* Start Data *

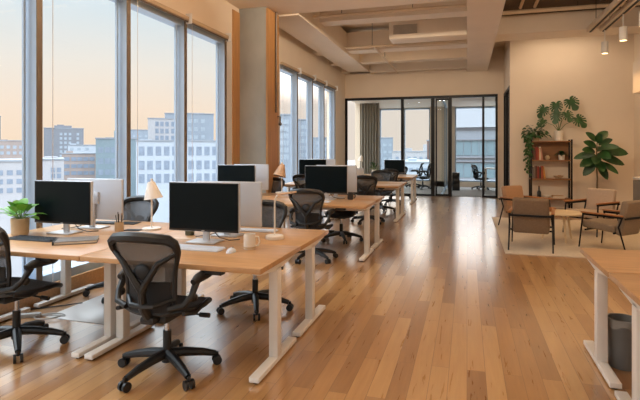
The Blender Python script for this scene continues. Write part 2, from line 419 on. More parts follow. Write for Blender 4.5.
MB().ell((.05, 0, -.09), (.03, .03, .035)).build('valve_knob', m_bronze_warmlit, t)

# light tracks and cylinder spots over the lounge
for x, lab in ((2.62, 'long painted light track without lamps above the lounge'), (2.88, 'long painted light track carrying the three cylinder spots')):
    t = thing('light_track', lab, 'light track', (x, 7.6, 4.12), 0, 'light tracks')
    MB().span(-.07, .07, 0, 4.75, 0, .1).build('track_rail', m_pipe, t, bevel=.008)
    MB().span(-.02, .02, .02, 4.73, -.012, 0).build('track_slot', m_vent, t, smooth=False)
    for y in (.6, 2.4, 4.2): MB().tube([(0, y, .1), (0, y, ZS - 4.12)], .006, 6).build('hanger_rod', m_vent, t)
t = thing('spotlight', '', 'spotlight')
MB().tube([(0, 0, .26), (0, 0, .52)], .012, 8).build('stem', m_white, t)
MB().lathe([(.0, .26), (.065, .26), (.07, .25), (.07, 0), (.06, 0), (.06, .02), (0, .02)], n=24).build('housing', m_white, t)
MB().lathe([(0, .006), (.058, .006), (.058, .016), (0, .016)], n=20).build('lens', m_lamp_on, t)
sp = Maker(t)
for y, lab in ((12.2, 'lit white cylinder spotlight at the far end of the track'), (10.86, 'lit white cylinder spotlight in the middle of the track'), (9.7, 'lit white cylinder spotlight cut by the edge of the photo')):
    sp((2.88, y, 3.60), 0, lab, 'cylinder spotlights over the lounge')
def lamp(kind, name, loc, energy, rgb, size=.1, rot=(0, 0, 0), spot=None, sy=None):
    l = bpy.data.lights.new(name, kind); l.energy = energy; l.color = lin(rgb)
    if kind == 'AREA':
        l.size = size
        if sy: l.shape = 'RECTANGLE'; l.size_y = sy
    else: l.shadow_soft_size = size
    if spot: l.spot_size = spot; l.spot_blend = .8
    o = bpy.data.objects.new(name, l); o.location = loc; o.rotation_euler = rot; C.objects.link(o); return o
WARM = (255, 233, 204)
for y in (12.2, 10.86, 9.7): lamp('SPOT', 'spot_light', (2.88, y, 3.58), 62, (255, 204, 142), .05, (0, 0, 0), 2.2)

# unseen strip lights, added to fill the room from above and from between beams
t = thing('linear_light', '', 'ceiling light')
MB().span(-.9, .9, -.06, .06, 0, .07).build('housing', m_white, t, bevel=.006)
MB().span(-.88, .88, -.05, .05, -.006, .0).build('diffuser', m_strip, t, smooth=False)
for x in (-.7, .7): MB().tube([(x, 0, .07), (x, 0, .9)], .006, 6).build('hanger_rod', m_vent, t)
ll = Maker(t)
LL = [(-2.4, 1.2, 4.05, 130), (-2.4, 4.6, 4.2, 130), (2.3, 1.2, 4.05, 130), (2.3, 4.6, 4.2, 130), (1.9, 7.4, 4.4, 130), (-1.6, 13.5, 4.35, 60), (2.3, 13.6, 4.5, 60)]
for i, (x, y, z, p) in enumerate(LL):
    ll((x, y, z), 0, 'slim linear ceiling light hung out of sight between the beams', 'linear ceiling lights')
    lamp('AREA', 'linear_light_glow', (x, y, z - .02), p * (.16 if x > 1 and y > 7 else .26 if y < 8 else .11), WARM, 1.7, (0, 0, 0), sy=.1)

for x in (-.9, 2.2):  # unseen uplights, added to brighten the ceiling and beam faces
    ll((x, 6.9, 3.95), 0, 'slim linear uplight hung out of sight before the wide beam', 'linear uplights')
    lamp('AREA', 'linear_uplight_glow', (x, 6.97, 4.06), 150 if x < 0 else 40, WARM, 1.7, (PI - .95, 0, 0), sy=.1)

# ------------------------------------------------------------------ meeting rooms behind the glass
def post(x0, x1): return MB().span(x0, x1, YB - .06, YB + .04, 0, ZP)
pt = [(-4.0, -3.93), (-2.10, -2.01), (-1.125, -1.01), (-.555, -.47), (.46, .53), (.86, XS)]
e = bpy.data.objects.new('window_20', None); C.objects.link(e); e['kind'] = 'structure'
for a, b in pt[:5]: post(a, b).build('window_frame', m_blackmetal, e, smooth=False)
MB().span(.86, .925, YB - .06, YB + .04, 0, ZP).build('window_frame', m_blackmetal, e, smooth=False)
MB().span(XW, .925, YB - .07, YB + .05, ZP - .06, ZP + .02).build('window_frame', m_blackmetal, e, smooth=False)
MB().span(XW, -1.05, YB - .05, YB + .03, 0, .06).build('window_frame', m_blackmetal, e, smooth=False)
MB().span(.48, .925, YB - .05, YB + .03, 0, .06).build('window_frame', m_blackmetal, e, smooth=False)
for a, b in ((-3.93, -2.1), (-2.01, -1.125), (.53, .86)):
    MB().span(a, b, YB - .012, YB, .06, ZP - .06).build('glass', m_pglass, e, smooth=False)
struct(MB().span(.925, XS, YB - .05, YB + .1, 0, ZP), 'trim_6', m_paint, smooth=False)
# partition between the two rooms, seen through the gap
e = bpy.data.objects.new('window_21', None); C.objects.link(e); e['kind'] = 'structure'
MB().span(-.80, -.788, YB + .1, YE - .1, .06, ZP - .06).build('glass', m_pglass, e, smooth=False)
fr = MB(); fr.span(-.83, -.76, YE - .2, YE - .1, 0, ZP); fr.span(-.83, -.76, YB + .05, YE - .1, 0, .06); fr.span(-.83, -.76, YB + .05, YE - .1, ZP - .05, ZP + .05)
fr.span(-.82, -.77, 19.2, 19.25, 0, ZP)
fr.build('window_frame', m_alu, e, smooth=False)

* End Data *

Return exactly what appears from the opening line of the material through the line with "(0, 0, 0), 2.2)", apart from the pictures.

The Blender Python script for this scene continues. Write part 2, from line 419 on. More parts follow. Write for Blender 4.5.
MB().ell((.05, 0, -.09), (.03, .03, .035)).build('valve_knob', m_bronze_warmlit, t)

# light tracks and cylinder spots over the lounge
for x, lab in ((2.62, 'long painted light track without lamps above the lounge'), (2.88, 'long painted light track carrying the three cylinder spots')):
    t = thing('light_track', lab, 'light track', (x, 7.6, 4.12), 0, 'light tracks')
    MB().span(-.07, .07, 0, 4.75, 0, .1).build('track_rail', m_pipe, t, bevel=.008)
    MB().span(-.02, .02, .02, 4.73, -.012, 0).build('track_slot', m_vent, t, smooth=False)
    for y in (.6, 2.4, 4.2): MB().tube([(0, y, .1), (0, y, ZS - 4.12)], .006, 6).build('hanger_rod', m_vent, t)
t = thing('spotlight', '', 'spotlight')
MB().tube([(0, 0, .26), (0, 0, .52)], .012, 8).build('stem', m_white, t)
MB().lathe([(.0, .26), (.065, .26), (.07, .25), (.07, 0), (.06, 0), (.06, .02), (0, .02)], n=24).build('housing', m_white, t)
MB().lathe([(0, .006), (.058, .006), (.058, .016), (0, .016)], n=20).build('lens', m_lamp_on, t)
sp = Maker(t)
for y, lab in ((12.2, 'lit white cylinder spotlight at the far end of the track'), (10.86, 'lit white cylinder spotlight in the middle of the track'), (9.7, 'lit white cylinder spotlight cut by the edge of the photo')):
    sp((2.88, y, 3.60), 0, lab, 'cylinder spotlights over the lounge')
def lamp(kind, name, loc, energy, rgb, size=.1, rot=(0, 0, 0), spot=None, sy=None):
    l = bpy.data.lights.new(name, kind); l.energy = energy; l.color = lin(rgb)
    if kind == 'AREA':
        l.size = size
        if sy: l.shape = 'RECTANGLE'; l.size_y = sy
    else: l.shadow_soft_size = size
    if spot: l.spot_size = spot; l.spot_blend = .8
    o = bpy.data.objects.new(name, l); o.location = loc; o.rotation_euler = rot; C.objects.link(o); return o
WARM = (255, 233, 204)
for y in (12.2, 10.86, 9.7): lamp('SPOT', 'spot_light', (2.88, y, 3.58), 62, (255, 204, 142), .05, (0, 0, 0), 2.2)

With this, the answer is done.